Last Days of Lazarus si propone come un’avventura narrativa con elementi presi dal mondo dei punta e clicca, sebbene tali declinazioni ludiche siano quanto mai elementari. Tutto è scandito attraverso singoli atti, che ci porteranno ad esplorare ambienti ben circoscritti, siano la casa del protagonista o altri luoghi, all’interno dei quali saremo chiamati a raccogliere alcuni oggetti, indispensabili per risolvere i vari puzzle che regolano la progressione. Questi ultimi presentano una buona varietà di situazioni, oltre ad una manciata di intriganti meccanismi di risoluzione, ma sono in definitiva fiaccati dall’estrema semplicità (almeno concettuale) necessaria per poterli superare. In pratica non dovremo fare altro che esaminare le varie location, in cerca degli elementi interattivi e raccoglibili che, una volta in nostro possesso, verranno abbinati automaticamente al luogo deputato al loro utilizzo, rendendo di fatto secondario l’intervento intellettivo del giocatore. In definitiva passeremo il tempo a cercare di individuare i vari spot sensibili, non certo aiutati da un puntatore che sembra voler fare di tutto per mettere i bastoni tra le ruote al giocatore, complice una dimensione davvero microscopica. A mitigare il tutto, pertanto, ci pensa la costruzione generale dell’esperienza che, pur al netto delle criticità evidenziate, riesce a mantenere desto l’interesse e a spingerci a giungere al termine dell’avventura. Molto, in tal senso, è dovuto alla caratterizzazione estetica del mondo di gioco che, soprattutto negli interni, offre un colpo d’occhio ed una cura per il dettaglio notevole, soprattutto per quanto concerne le espressioni religiose di cui Last Days of Lazarus è colmo. Tutto cede un po’ negli esterni e nei modelli degli sparuti personaggi che popolano la scena, ma considerando la natura della produzione ci attestiamo su livelli più che convincenti. Meno incisivo il comparto sonoro, che ha soprattutto nel doppiaggio in inglese (scordatevi la localizzazione, anche solo testuale, nella nostra lingua) un campionario di alti e bassi recitativi un po’ troppo marcato.

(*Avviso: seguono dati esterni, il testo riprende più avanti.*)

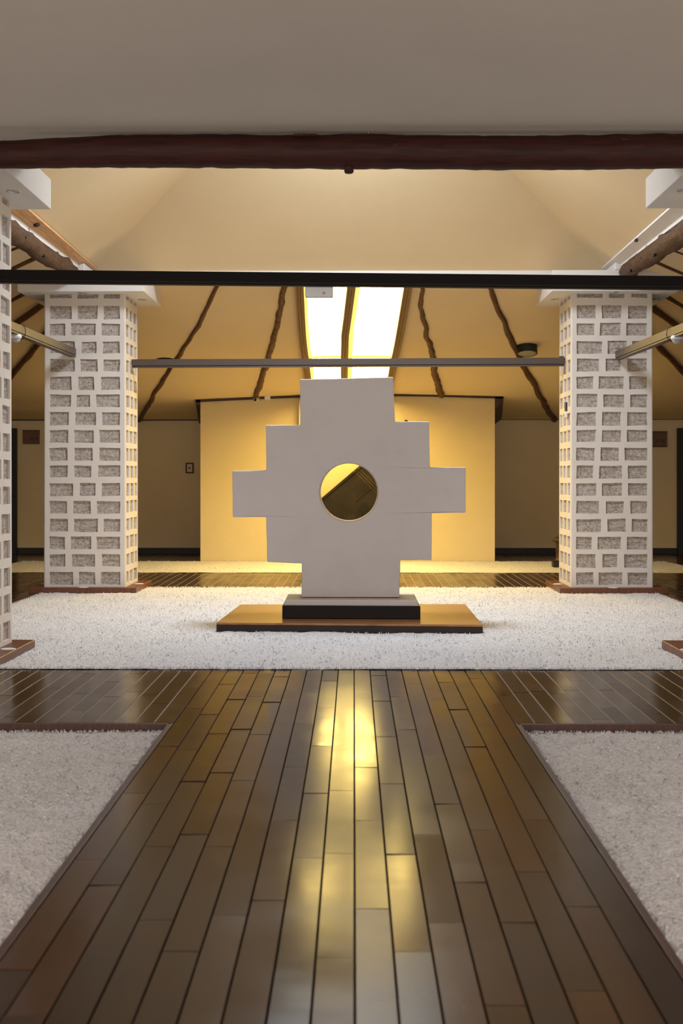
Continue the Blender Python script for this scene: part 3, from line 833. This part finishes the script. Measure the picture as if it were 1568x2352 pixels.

Last Days of Lazarus rappresenta un debutto dolceamaro per I ragazzi di Darkania Works, che si sono dimostrati in grado di costruire un intreccio sicuramente intrigante, oltre che accompagnato da dei concetti ludici che, pur nella loro semplicità, risultano comunque ben oleati. Il rovescio della medaglia è rappresentato, però, proprio da questa esile struttura interattiva, le cui complicazioni maggiori (per il player) risiedono nel puntatore ai limiti del fastidioso, oltre che nel modo a tratti sconnesso con cui la storia procede sotto gli occhi del giocatore. In definitiva ci troviamo al cospetto di una produzione dal potenziale indiscusso, in cui traspare tutta la passione profusa dal team di sviluppo, ma che avrebbe necessitato di un maggiore spessore per spiccare pienamente il volo.